The company’s answer is a newly unveiled Solution Design Studio, which it says can interpret business requirements written in plain language and turn them into system configurations without forcing users to translate those requirements into technical code or click through multiple screens. In Manhattan’s telling, the tool is intended to close the gap between what businesses want and what software actually does.
According to Manhattan’s Momentum 2026 conference materials, the event is being staged at the Bellagio in Las Vegas from May 18 to May 21, with the company using the gathering to showcase its push into agentic AI across supply chain commerce. The broader pitch is that AI performs best when it is connected to a unified cloud environment, with access to the data and applications needed to make informed decisions across planning, warehousing, transport and fulfilment.
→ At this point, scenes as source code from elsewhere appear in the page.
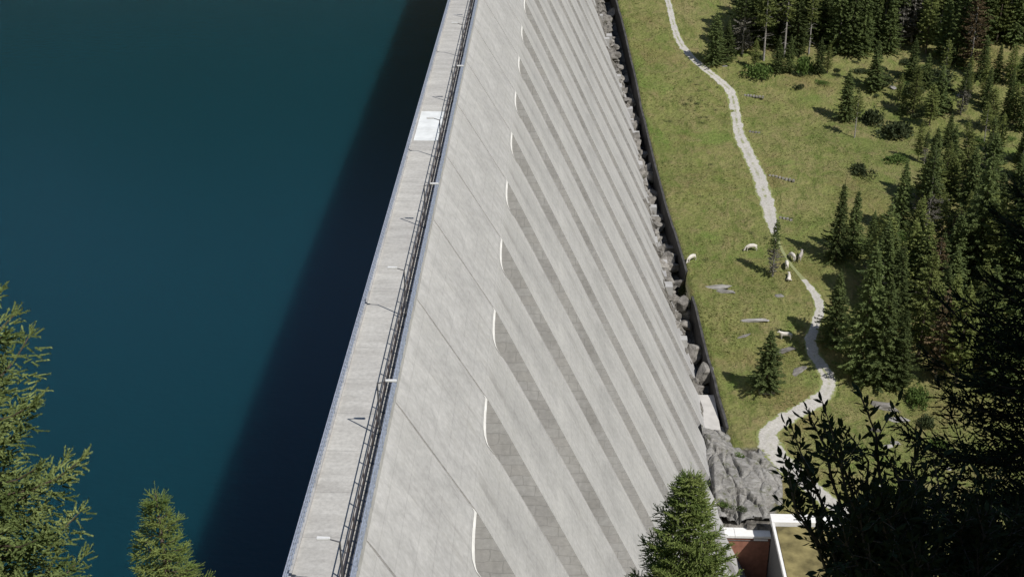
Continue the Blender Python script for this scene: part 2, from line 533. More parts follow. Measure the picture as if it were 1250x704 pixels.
def make_block():
    """one dam block: a wide head above, a rib below; its side wall faces the camera"""
    front = []; 
    for z in ZROWS: front.append((z, 0.0, right_edge(z)))
    mb = MB(); side = MB(); lip = MB()
    NCOL = 7
    v = []; f = []
    for z, a, b in front:
        for j in range(NCOL):
            v.append((face_x(z), a + (b - a) * j / (NCOL - 1), z))
        xb = max(face_x(z) - 7.4, -10.74); v.append((xb, b, z)); v.append((xb, a, z))
    n = NCOL + 2
    for i in range(len(front) - 1):
        for j in range(NCOL - 1):
            f.append([i * n + j, (i + 1) * n + j, (i + 1) * n + j + 1, i * n + j + 1])
        f.append([i * n + NCOL - 1, (i + 1) * n + NCOL - 1, (i + 1) * n + NCOL, i * n + NCOL])
    f.append([j for j in range(n)])
    mb.v, mb.f = v, f
    # near side wall, set a little inside the block edge
    sv = []; sf = []
    for i, (z, a, b) in enumerate(front):
        sv += [(face_x(z), 0.0, z), (max(face_x(z) - 7.4, -10.74), 0.0, z)]
        if i: k = 2 * i; sf.append([k - 2, k - 1, k + 1, k])
    side.v, side.f = sv, sf
    # raised lip in a paler colour round the head of the slot
    L = [(-57.05, PITCH - .45)] + [(z, right_edge(z)) for z in (-57.35, -57.39, -57.4, -57.45, -57.55, -57.7, -57.85, -58, -58.2, -58.4, -58.65, -59)]
    for i, (z, y) in enumerate(L):
        wdt = .38 * (1 - .8 * abs(i / (len(L) - 1) - .45))
        zz = z + (wdt if i < 7 else wdt * .6)
        lip.v += [(face_x(z) + .05, y + .02, z - .02), (face_x(zz) + .05, y - (0 if i < 5 else wdt * .5), zz),
                  (face_x(z) - .5, y + .02, z - .02)]
        if i:
            k = 3 * i
            lip.f += [[k - 3, k - 2, k + 1, k], [k - 3, k, k + 2, k - 1]]
    return mb, side, lip


bm_, sd_, lp_ = make_block()
blk0 = None
rnd = random.Random(3)
for k in range(-2, 25):
    y = Y0 + PITCH * k
    off = (0 - DO.x, y - DO.y, 0 - DO.z)
    if blk0 is None:
        blk0 = mesh_np('dam_block', np.array(bm_.v), bm_.f, M['concrete']); blk0.parent = dam; blk0.location = off
        sd0 = mesh_np('side_wall', np.array(sd_.v), sd_.f, M['rib_side']); sd0.parent = blk0
        lp0 = mesh_np('pale_lip', np.array(lp_.v), lp_.f, M['lip']); lp0.parent = blk0
        b = blk0
    else:
        b = blk0.copy(); link(b, dam); b.location = off
        for o in (sd0, lp0):
            c_ = o.copy(); link(c_, b)
            if o is lp0: c_.scale = (1, 1, 1)
    # concrete plinths under the ribs and slots, stepping down to the rock
    if y > 200:
        for q in range(3):
            if rnd.random() < .5: continue
            yy = .8 + q * 5.0 + rnd.uniform(-.4, .4)
            tz = toe_z(y + yy)
            mb = MB(); top = tz - .5 - 2.4 * rnd.random()
            xo = face_x(top) - 3
            mb.box(xo, face_x(top) + rnd.uniform(.4, 1.5), yy, yy + rnd.uniform(1.4, 3.0), top - 16, top)
            o = mesh_np('plinth', np.array(mb.v), mb.f, M['concrete']); o.parent = b


def streak(px, py, L, wd, slope=1.0):
    """thin white lime streak running down the face"""
    d = ray(px, py); z = -50.0
    for _ in range(60):
        x = d.x * z / d.z
        z += (face_x(z) - x) * -.35
    y = d.y * z / d.z
    mb = MB(); v = []; f = []; N = 10
    for i in range(N + 1):
        t = i / N; zz = z - L * t; w_ = wd * (math.sin(math.pi * min(1, t * 1.05 + .05)) ** .7 + .05)
        yy = y + .5 * math.sin(t * 2.2) * .3
        v += [(face_x(zz) + .012, yy - w_ / 2, zz), (face_x(zz) + .012, yy + w_ / 2, zz)]
        if i: k = 2 * i; f.append([k - 2, k, k + 1, k - 1])
    mb.v, mb.f = v, f
    part('lime_streak', mb, M['lip'])


for a in ((545, 290, 3.4, .28), (604, 12, 4.5, .6), (572, 130, 3.6, .5), (586, 160, 3.8, .4), (500, 575, 5, .14), (520, 610, 4, .12), (601, 62, 3, .3)): streak(*a)
# pale patch low on the face
d = ray(797, 391); z = -95.0
for _ in range(80): z += (face_x(z) - d.x * z / d.z) * -.35
y = d.y * z / d.z
mb = MB(); mb.hexa([(face_x(z - 2.6) - .2, y, z - 2.6), (face_x(z - 2.6) + .05, y, z - 2.6), (face_x(z - 2.6) + .05, y + 1, z - 2.6), (face_x(z - 2.6) - .2, y + 1, z - 2.6),
                    (face_x(z) - .2, y, z), (face_x(z) + .05, y, z), (face_x(z) + .05, y + 1, z), (face_x(z) - .2, y + 1, z)])
part('white_patch', mb, M['white_slab'])
# small bolted hatch on the face
for hx, hy in ((716, 298), (711, 500)):
    d = ray(hx, hy); z = -80.0
    for _ in range(80): z += (face_x(z) - d.x * z / d.z) * -.35
    y = d.y * z / d.z
    mb = MB(); x = face_x(z)
    mb.box(x - .6, x + .45, y - .5, y + .5, z - .15, z); mb.rod((x + .35, y - .4, z), (x + .35, y - .4, z + .9), .04); mb.rod((x + .35, y + .4, z), (x + .35, y + .4, z + .9), .04)
    mb.rod((x + .35, y - .4, z + .9), (x + .35, y + .4, z + .9), .04)
    part('hatch', mb, M['rail_dark'])

# ------------------------------------------------------------------ railings on the crest


def railing(name, x, label, mat, step, h, rails, post_r, rail_r, lattice=False, zb=-48.0):
    root = empty(name, (x, 60, zb)); tag(root, label, 'railing')
    y0, y1 = YA - 60, YB - 62
    for z in rails:
        mb = MB(); mb.box(-rail_r, rail_r, y0, y1, z - rail_r, z + rail_r); mb.build('rail', mat, root)
    if lattice:
        mb = MB(); y = y0; L = 1.1
        while y < 240:
            mb.box(-.012, .012, y, y + .045, .1, h - .06)
            y += .5
        o = mb.build('infill', mat, root); o['kind'] = 'stuff'
    n = int((y1 - y0) / step)
    mb = MB(); mb.box(-post_r, post_r, -post_r, post_r, -.14, h); first = None
    far = MB(); cnt = 0
    for i in range(n):
        y = y0 + i * step
        if y < -8: continue
        if cnt < 98:
            if first is None: first = mb.build('post', mat, root, (0, y, 0)); o = first
            else:
                o = first.copy(); link(o, root); o.location = (0, y, 0)
            cnt += 1
        else:
            far.box(-post_r, post_r, y - post_r, y + post_r, -.14, h)
    if far.v:
        o = far.build('far_posts', mat, root); o['kind'] = 'stuff'
    return root


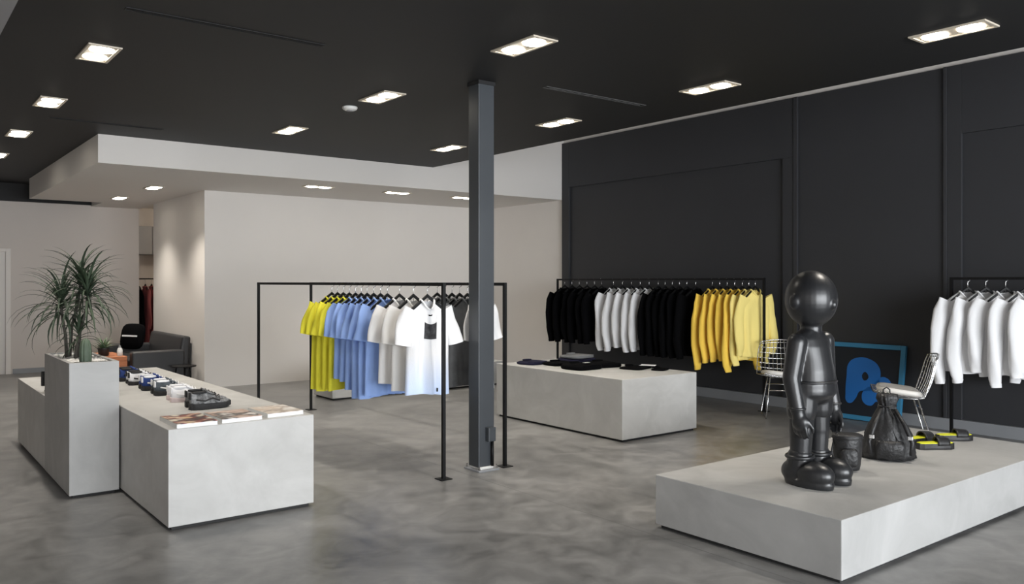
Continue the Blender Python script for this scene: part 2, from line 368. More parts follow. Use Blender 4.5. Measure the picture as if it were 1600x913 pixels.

That philosophy reflects a wider tension in enterprise software: businesses want automation that is faster and more adaptive, but they are also wary of handing over control in operations where precision is essential. Manhattan is trying to position itself on the conservative side of that debate, presenting AI not as a substitute for operational expertise, but as a tool that becomes useful only when governed by it.
The company’s executives have framed the model as one in which AI supplies the intelligence, while human professionals supply the business context. In practice, that means agentic systems may take on more of the repetitive design and configuration work, but the strategic decisions about how a supply chain should behave remain with the customer.